• Exercise objective: Print out the material that follows word for word.

• Data shown:

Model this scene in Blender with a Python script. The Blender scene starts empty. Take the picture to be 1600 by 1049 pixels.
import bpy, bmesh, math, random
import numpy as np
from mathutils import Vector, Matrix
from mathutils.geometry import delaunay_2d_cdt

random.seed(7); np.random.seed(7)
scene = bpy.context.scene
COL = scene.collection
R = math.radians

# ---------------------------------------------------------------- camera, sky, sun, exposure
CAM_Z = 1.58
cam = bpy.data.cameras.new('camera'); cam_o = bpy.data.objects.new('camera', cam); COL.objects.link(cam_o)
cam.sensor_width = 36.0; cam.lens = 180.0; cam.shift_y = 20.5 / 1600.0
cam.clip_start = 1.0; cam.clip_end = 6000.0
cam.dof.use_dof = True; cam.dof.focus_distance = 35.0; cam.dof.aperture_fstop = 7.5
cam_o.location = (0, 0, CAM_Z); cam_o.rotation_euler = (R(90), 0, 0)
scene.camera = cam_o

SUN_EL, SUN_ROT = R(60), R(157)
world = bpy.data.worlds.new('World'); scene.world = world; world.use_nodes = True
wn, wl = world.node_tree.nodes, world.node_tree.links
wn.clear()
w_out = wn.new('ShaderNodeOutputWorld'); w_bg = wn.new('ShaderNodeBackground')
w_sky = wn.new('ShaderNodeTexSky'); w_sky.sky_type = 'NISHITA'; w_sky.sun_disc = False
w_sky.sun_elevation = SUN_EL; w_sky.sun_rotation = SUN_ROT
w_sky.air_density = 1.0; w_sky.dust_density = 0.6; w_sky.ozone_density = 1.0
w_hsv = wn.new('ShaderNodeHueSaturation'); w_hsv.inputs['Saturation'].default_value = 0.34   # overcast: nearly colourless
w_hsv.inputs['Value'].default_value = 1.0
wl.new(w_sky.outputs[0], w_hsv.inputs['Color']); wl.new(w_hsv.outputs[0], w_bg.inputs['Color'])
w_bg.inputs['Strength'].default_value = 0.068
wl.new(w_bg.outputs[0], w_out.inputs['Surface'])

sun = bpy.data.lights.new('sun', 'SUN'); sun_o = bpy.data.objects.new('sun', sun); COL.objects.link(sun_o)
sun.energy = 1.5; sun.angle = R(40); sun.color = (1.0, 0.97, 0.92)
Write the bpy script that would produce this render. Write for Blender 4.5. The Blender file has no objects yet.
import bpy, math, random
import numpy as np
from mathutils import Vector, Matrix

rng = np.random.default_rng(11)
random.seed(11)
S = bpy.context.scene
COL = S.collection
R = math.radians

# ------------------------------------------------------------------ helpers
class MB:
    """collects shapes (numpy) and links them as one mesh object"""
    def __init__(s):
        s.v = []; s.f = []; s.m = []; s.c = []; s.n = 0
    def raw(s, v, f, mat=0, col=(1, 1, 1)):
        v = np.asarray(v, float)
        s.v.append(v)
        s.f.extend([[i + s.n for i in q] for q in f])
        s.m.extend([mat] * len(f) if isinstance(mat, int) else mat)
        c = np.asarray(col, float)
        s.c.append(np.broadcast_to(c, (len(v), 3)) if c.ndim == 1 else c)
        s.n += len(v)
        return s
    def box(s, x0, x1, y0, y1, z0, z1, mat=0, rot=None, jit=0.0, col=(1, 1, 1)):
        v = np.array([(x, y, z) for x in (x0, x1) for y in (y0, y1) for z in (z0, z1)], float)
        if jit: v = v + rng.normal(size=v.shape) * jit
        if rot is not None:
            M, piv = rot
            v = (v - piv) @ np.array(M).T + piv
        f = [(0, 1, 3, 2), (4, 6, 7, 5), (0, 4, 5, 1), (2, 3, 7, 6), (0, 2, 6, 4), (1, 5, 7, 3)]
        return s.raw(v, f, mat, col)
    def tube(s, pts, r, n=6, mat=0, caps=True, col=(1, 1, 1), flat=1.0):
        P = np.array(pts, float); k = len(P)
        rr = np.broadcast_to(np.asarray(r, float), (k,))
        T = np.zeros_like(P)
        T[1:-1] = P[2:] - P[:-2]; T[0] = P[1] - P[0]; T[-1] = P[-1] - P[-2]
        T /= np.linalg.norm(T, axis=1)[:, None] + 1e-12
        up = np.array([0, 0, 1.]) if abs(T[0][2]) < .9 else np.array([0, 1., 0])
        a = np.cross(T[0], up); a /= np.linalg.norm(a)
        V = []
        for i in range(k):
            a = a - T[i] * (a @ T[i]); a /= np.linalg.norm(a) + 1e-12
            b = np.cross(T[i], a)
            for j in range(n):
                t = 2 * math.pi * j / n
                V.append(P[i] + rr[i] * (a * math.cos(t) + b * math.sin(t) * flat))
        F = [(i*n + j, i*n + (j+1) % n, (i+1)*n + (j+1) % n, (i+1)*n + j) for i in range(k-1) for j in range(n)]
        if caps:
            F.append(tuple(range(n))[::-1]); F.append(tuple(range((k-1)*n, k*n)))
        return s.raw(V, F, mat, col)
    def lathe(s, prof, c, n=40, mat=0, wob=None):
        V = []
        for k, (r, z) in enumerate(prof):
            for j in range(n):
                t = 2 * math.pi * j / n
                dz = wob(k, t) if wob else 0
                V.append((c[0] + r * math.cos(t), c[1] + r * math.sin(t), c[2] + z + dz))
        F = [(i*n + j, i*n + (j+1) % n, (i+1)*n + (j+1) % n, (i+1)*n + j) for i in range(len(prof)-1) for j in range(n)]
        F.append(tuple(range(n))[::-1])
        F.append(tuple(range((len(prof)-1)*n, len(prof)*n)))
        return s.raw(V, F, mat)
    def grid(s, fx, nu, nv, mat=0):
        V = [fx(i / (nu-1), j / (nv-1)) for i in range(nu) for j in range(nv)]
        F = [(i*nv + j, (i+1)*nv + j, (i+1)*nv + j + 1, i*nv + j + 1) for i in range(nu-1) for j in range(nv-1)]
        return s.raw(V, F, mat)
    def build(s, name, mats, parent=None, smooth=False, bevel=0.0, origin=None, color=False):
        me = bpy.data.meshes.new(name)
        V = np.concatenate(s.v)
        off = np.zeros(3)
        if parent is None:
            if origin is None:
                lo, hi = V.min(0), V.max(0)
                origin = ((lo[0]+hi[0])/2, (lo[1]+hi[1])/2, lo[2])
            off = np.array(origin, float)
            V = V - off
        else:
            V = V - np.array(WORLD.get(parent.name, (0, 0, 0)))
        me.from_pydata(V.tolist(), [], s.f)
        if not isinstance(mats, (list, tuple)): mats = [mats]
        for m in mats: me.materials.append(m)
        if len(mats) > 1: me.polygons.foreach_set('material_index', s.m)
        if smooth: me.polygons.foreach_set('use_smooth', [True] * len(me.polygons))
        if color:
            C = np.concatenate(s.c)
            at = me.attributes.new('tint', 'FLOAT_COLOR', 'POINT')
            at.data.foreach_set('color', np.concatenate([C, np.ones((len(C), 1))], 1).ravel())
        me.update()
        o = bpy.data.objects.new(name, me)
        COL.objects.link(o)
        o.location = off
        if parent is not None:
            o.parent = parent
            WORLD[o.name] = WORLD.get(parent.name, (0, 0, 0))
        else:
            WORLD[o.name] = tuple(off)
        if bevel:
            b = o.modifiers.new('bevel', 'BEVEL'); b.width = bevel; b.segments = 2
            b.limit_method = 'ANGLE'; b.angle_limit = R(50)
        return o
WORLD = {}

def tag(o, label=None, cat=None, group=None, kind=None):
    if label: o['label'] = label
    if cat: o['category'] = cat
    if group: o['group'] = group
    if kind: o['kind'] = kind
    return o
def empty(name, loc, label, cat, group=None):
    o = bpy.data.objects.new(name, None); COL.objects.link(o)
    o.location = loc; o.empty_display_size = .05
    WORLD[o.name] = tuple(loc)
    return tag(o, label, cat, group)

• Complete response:
Model this scene in Blender with a Python script. The Blender scene starts empty. Take the picture to be 1600 by 1049 pixels.
import bpy, bmesh, math, random
import numpy as np
from mathutils import Vector, Matrix
from mathutils.geometry import delaunay_2d_cdt

random.seed(7); np.random.seed(7)
scene = bpy.context.scene
COL = scene.collection
R = math.radians

# ---------------------------------------------------------------- camera, sky, sun, exposure
CAM_Z = 1.58
cam = bpy.data.cameras.new('camera'); cam_o = bpy.data.objects.new('camera', cam); COL.objects.link(cam_o)
cam.sensor_width = 36.0; cam.lens = 180.0; cam.shift_y = 20.5 / 1600.0
cam.clip_start = 1.0; cam.clip_end = 6000.0
cam.dof.use_dof = True; cam.dof.focus_distance = 35.0; cam.dof.aperture_fstop = 7.5
cam_o.location = (0, 0, CAM_Z); cam_o.rotation_euler = (R(90), 0, 0)
scene.camera = cam_o

SUN_EL, SUN_ROT = R(60), R(157)
world = bpy.data.worlds.new('World'); scene.world = world; world.use_nodes = True
wn, wl = world.node_tree.nodes, world.node_tree.links
wn.clear()
w_out = wn.new('ShaderNodeOutputWorld'); w_bg = wn.new('ShaderNodeBackground')
w_sky = wn.new('ShaderNodeTexSky'); w_sky.sky_type = 'NISHITA'; w_sky.sun_disc = False
w_sky.sun_elevation = SUN_EL; w_sky.sun_rotation = SUN_ROT
w_sky.air_density = 1.0; w_sky.dust_density = 0.6; w_sky.ozone_density = 1.0
w_hsv = wn.new('ShaderNodeHueSaturation'); w_hsv.inputs['Saturation'].default_value = 0.34   # overcast: nearly colourless
w_hsv.inputs['Value'].default_value = 1.0
wl.new(w_sky.outputs[0], w_hsv.inputs['Color']); wl.new(w_hsv.outputs[0], w_bg.inputs['Color'])
w_bg.inputs['Strength'].default_value = 0.068
wl.new(w_bg.outputs[0], w_out.inputs['Surface'])

sun = bpy.data.lights.new('sun', 'SUN'); sun_o = bpy.data.objects.new('sun', sun); COL.objects.link(sun_o)
sun.energy = 1.5; sun.angle = R(40); sun.color = (1.0, 0.97, 0.92)
Write the bpy script that would produce this render. Write for Blender 4.5. The Blender file has no objects yet.
import bpy, math, random
import numpy as np
from mathutils import Vector, Matrix

rng = np.random.default_rng(11)
random.seed(11)
S = bpy.context.scene
COL = S.collection
R = math.radians

# ------------------------------------------------------------------ helpers
class MB:
    """collects shapes (numpy) and links them as one mesh object"""
    def __init__(s):
        s.v = []; s.f = []; s.m = []; s.c = []; s.n = 0
    def raw(s, v, f, mat=0, col=(1, 1, 1)):
        v = np.asarray(v, float)
        s.v.append(v)
        s.f.extend([[i + s.n for i in q] for q in f])
        s.m.extend([mat] * len(f) if isinstance(mat, int) else mat)
        c = np.asarray(col, float)
        s.c.append(np.broadcast_to(c, (len(v), 3)) if c.ndim == 1 else c)
        s.n += len(v)
        return s
    def box(s, x0, x1, y0, y1, z0, z1, mat=0, rot=None, jit=0.0, col=(1, 1, 1)):
        v = np.array([(x, y, z) for x in (x0, x1) for y in (y0, y1) for z in (z0, z1)], float)
        if jit: v = v + rng.normal(size=v.shape) * jit
        if rot is not None:
            M, piv = rot
            v = (v - piv) @ np.array(M).T + piv
        f = [(0, 1, 3, 2), (4, 6, 7, 5), (0, 4, 5, 1), (2, 3, 7, 6), (0, 2, 6, 4), (1, 5, 7, 3)]
        return s.raw(v, f, mat, col)
    def tube(s, pts, r, n=6, mat=0, caps=True, col=(1, 1, 1), flat=1.0):
        P = np.array(pts, float); k = len(P)
        rr = np.broadcast_to(np.asarray(r, float), (k,))
        T = np.zeros_like(P)
        T[1:-1] = P[2:] - P[:-2]; T[0] = P[1] - P[0]; T[-1] = P[-1] - P[-2]
        T /= np.linalg.norm(T, axis=1)[:, None] + 1e-12
        up = np.array([0, 0, 1.]) if abs(T[0][2]) < .9 else np.array([0, 1., 0])
        a = np.cross(T[0], up); a /= np.linalg.norm(a)
        V = []
        for i in range(k):
            a = a - T[i] * (a @ T[i]); a /= np.linalg.norm(a) + 1e-12
            b = np.cross(T[i], a)
            for j in range(n):
                t = 2 * math.pi * j / n
                V.append(P[i] + rr[i] * (a * math.cos(t) + b * math.sin(t) * flat))
        F = [(i*n + j, i*n + (j+1) % n, (i+1)*n + (j+1) % n, (i+1)*n + j) for i in range(k-1) for j in range(n)]
        if caps:
            F.append(tuple(range(n))[::-1]); F.append(tuple(range((k-1)*n, k*n)))
        return s.raw(V, F, mat, col)
    def lathe(s, prof, c, n=40, mat=0, wob=None):
        V = []
        for k, (r, z) in enumerate(prof):
            for j in range(n):
                t = 2 * math.pi * j / n
                dz = wob(k, t) if wob else 0
                V.append((c[0] + r * math.cos(t), c[1] + r * math.sin(t), c[2] + z + dz))
        F = [(i*n + j, i*n + (j+1) % n, (i+1)*n + (j+1) % n, (i+1)*n + j) for i in range(len(prof)-1) for j in range(n)]
        F.append(tuple(range(n))[::-1])
        F.append(tuple(range((len(prof)-1)*n, len(prof)*n)))
        return s.raw(V, F, mat)
    def grid(s, fx, nu, nv, mat=0):
        V = [fx(i / (nu-1), j / (nv-1)) for i in range(nu) for j in range(nv)]
        F = [(i*nv + j, (i+1)*nv + j, (i+1)*nv + j + 1, i*nv + j + 1) for i in range(nu-1) for j in range(nv-1)]
        return s.raw(V, F, mat)
    def build(s, name, mats, parent=None, smooth=False, bevel=0.0, origin=None, color=False):
        me = bpy.data.meshes.new(name)
        V = np.concatenate(s.v)
        off = np.zeros(3)
        if parent is None:
            if origin is None:
                lo, hi = V.min(0), V.max(0)
                origin = ((lo[0]+hi[0])/2, (lo[1]+hi[1])/2, lo[2])
            off = np.array(origin, float)
            V = V - off
        else:
            V = V - np.array(WORLD.get(parent.name, (0, 0, 0)))
        me.from_pydata(V.tolist(), [], s.f)
        if not isinstance(mats, (list, tuple)): mats = [mats]
        for m in mats: me.materials.append(m)
        if len(mats) > 1: me.polygons.foreach_set('material_index', s.m)
        if smooth: me.polygons.foreach_set('use_smooth', [True] * len(me.polygons))
        if color:
            C = np.concatenate(s.c)
            at = me.attributes.new('tint', 'FLOAT_COLOR', 'POINT')
            at.data.foreach_set('color', np.concatenate([C, np.ones((len(C), 1))], 1).ravel())
        me.update()
        o = bpy.data.objects.new(name, me)
        COL.objects.link(o)
        o.location = off
        if parent is not None:
            o.parent = parent
            WORLD[o.name] = WORLD.get(parent.name, (0, 0, 0))
        else:
            WORLD[o.name] = tuple(off)
        if bevel:
            b = o.modifiers.new('bevel', 'BEVEL'); b.width = bevel; b.segments = 2
            b.limit_method = 'ANGLE'; b.angle_limit = R(50)
        return o
WORLD = {}

def tag(o, label=None, cat=None, group=None, kind=None):
    if label: o['label'] = label
    if cat: o['category'] = cat
    if group: o['group'] = group
    if kind: o['kind'] = kind
    return o
def empty(name, loc, label, cat, group=None):
    o = bpy.data.objects.new(name, None); COL.objects.link(o)
    o.location = loc; o.empty_display_size = .05
    WORLD[o.name] = tuple(loc)
    return tag(o, label, cat, group)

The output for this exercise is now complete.